Short exercise
Pull out of the data below the stretch of lines bounded by the one containing "Generate a Blender" and the one containing "scene.camera = cam", both bounds included, unchanged.

++++++++++

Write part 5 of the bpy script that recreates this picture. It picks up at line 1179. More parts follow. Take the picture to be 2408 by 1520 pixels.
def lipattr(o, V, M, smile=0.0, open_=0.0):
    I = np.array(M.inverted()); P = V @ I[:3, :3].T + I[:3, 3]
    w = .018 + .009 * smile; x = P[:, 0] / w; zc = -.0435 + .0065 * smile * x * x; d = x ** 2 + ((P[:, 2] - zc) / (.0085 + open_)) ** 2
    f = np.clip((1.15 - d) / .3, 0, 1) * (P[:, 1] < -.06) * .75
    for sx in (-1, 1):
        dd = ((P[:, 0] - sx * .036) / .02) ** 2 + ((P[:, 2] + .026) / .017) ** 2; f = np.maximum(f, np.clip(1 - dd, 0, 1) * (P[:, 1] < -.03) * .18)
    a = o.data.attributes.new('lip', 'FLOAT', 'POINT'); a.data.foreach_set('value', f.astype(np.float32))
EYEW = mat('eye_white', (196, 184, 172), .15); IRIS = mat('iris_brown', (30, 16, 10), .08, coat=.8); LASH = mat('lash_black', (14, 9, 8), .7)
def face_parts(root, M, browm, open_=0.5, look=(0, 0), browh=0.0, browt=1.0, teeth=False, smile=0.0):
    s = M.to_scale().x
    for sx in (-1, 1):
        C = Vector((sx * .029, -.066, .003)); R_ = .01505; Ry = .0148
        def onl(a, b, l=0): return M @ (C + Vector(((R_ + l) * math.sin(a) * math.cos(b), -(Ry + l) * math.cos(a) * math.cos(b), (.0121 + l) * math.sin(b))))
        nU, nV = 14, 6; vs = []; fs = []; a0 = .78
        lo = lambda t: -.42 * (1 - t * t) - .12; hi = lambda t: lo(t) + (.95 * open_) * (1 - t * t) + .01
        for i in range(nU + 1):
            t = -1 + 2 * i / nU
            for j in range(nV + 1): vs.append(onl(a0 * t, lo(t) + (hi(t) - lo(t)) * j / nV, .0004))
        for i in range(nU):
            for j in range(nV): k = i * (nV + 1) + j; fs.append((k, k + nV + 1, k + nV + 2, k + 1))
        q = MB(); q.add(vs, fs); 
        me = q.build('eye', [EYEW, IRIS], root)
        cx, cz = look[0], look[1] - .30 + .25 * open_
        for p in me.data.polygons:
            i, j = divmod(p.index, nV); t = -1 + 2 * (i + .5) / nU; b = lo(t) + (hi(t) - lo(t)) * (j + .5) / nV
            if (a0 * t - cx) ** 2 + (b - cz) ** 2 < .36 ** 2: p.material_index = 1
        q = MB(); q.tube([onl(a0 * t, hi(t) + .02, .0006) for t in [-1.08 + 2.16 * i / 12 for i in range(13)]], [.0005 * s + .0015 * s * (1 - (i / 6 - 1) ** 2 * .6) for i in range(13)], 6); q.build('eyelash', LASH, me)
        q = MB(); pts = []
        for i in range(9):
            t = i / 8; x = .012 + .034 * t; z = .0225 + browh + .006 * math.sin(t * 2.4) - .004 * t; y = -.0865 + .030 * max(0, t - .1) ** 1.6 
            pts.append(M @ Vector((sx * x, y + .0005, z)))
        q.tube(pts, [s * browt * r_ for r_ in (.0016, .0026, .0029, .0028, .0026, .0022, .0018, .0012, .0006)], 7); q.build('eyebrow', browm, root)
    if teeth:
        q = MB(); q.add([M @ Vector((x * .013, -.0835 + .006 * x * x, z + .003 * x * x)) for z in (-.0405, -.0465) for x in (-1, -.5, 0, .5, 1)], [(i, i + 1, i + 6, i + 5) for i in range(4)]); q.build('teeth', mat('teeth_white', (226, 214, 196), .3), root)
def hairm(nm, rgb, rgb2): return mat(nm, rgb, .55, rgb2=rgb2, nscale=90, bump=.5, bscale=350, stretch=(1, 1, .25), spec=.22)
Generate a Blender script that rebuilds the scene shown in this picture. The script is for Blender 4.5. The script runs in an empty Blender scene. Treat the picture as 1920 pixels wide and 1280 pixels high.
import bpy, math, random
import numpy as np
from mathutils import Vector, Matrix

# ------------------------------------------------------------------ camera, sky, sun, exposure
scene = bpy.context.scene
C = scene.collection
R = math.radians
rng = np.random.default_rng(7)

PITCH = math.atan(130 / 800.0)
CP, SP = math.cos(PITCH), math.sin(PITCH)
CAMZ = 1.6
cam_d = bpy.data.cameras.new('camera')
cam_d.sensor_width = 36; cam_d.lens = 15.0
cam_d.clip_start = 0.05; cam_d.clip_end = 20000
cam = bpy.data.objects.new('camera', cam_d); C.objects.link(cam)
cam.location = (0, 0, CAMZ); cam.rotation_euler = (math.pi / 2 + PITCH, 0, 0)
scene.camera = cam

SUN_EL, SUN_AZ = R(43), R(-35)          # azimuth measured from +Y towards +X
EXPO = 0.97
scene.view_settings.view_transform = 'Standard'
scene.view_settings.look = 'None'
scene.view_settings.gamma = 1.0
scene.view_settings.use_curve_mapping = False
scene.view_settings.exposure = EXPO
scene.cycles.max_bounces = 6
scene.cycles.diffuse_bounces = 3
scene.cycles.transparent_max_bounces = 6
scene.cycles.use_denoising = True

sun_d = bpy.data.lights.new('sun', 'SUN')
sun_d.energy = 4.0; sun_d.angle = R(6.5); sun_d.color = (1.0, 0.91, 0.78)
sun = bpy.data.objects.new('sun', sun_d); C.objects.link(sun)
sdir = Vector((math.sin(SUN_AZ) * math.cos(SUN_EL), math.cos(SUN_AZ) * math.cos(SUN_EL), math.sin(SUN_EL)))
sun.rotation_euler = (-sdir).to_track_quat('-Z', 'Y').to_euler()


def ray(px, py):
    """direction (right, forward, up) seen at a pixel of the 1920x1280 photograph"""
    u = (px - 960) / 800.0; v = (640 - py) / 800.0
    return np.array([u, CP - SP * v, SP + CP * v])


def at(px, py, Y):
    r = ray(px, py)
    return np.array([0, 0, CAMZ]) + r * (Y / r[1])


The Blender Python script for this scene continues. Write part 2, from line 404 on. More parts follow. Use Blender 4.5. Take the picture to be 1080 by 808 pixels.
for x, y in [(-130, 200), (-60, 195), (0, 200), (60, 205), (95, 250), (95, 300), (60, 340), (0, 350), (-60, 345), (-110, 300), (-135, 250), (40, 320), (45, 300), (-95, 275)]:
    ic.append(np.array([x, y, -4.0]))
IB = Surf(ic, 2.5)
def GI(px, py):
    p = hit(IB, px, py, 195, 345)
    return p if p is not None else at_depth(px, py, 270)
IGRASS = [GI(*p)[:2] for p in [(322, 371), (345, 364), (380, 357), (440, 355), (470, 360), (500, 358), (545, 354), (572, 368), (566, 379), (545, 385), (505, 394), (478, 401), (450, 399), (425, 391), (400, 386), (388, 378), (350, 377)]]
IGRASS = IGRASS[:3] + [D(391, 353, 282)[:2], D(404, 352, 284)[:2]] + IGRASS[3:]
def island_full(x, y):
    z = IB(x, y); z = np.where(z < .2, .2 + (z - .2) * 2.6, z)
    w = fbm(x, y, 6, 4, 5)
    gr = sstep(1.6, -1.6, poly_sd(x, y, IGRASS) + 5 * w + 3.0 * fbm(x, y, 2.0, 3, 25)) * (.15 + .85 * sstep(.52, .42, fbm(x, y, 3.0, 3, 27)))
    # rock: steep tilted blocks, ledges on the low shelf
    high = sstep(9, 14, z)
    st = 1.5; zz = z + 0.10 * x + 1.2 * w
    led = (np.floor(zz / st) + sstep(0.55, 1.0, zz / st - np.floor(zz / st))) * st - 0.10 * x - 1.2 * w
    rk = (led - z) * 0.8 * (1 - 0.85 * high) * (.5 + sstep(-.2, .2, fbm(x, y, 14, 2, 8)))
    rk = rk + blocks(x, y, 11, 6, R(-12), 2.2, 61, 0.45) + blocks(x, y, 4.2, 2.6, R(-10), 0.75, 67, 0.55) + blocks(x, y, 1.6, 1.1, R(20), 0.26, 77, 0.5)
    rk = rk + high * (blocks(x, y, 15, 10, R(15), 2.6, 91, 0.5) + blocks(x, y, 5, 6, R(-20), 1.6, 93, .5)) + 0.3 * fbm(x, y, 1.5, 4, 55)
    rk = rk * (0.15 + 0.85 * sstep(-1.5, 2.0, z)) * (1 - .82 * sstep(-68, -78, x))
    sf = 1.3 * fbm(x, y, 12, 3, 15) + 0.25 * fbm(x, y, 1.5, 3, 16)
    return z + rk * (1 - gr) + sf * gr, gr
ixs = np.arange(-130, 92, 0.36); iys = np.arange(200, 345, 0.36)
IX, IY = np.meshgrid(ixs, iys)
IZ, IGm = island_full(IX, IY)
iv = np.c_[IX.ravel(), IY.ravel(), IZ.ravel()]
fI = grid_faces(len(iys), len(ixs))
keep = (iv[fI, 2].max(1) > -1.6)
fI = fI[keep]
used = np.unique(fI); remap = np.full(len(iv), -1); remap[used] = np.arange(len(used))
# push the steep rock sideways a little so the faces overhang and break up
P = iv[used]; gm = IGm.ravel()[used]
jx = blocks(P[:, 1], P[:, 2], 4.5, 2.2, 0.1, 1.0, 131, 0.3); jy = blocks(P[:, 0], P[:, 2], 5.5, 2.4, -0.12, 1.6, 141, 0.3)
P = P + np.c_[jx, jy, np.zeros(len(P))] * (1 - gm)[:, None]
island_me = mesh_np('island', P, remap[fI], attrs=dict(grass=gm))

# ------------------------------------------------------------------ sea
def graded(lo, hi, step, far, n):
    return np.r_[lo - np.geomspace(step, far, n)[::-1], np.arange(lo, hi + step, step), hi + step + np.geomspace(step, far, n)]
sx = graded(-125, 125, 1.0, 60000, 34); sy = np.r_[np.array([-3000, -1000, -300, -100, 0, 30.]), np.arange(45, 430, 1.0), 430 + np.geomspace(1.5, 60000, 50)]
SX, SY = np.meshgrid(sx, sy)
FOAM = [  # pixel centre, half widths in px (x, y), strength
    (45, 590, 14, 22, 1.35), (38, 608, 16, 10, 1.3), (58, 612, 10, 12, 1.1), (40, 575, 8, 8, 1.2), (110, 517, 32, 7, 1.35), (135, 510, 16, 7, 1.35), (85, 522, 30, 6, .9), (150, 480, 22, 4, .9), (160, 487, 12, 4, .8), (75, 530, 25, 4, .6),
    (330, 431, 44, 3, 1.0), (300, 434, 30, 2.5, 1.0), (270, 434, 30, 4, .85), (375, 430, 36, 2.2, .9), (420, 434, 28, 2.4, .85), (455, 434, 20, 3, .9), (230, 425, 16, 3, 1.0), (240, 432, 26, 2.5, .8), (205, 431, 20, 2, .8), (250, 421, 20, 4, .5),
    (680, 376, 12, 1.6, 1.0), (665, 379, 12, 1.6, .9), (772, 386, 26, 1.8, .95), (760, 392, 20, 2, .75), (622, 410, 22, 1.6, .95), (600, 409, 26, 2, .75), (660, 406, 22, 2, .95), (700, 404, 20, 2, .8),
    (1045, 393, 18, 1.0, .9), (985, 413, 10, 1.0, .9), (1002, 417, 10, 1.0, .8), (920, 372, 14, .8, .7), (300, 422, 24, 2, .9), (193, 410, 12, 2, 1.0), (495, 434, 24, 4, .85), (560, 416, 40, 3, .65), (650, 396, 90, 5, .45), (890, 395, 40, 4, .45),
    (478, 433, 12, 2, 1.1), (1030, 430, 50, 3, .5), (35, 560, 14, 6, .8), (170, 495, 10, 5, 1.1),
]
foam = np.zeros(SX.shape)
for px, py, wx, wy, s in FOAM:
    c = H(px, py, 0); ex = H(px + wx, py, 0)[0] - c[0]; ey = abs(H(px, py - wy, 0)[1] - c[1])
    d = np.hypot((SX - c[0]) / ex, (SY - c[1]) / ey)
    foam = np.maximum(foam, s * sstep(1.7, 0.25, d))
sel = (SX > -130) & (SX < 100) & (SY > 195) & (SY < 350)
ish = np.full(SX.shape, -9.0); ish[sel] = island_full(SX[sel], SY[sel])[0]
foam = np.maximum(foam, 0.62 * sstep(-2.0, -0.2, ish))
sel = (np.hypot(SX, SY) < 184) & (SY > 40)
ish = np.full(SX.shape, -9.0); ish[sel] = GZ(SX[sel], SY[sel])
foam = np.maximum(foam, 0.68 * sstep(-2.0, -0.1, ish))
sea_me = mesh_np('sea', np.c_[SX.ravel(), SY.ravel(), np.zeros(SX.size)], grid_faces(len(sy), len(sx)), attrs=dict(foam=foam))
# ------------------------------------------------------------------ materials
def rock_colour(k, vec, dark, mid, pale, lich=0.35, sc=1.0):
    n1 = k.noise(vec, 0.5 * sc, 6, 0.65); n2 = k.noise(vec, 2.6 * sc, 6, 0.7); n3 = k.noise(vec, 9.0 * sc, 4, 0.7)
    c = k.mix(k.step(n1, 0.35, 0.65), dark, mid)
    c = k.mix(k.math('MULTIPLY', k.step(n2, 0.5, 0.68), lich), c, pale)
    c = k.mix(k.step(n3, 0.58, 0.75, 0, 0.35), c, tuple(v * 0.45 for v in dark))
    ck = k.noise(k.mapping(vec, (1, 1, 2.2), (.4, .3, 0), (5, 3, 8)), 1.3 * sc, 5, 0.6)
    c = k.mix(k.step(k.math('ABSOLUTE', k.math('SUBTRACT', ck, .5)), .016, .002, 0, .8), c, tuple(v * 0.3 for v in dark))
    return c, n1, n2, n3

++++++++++

The solution
Generate a Blender script that rebuilds the scene shown in this picture. The script is for Blender 4.5. The script runs in an empty Blender scene. Treat the picture as 1920 pixels wide and 1280 pixels high.
import bpy, math, random
import numpy as np
from mathutils import Vector, Matrix

# ------------------------------------------------------------------ camera, sky, sun, exposure
scene = bpy.context.scene
C = scene.collection
R = math.radians
rng = np.random.default_rng(7)

PITCH = math.atan(130 / 800.0)
CP, SP = math.cos(PITCH), math.sin(PITCH)
CAMZ = 1.6
cam_d = bpy.data.cameras.new('camera')
cam_d.sensor_width = 36; cam_d.lens = 15.0
cam_d.clip_start = 0.05; cam_d.clip_end = 20000
cam = bpy.data.objects.new('camera', cam_d); C.objects.link(cam)
cam.location = (0, 0, CAMZ); cam.rotation_euler = (math.pi / 2 + PITCH, 0, 0)
scene.camera = cam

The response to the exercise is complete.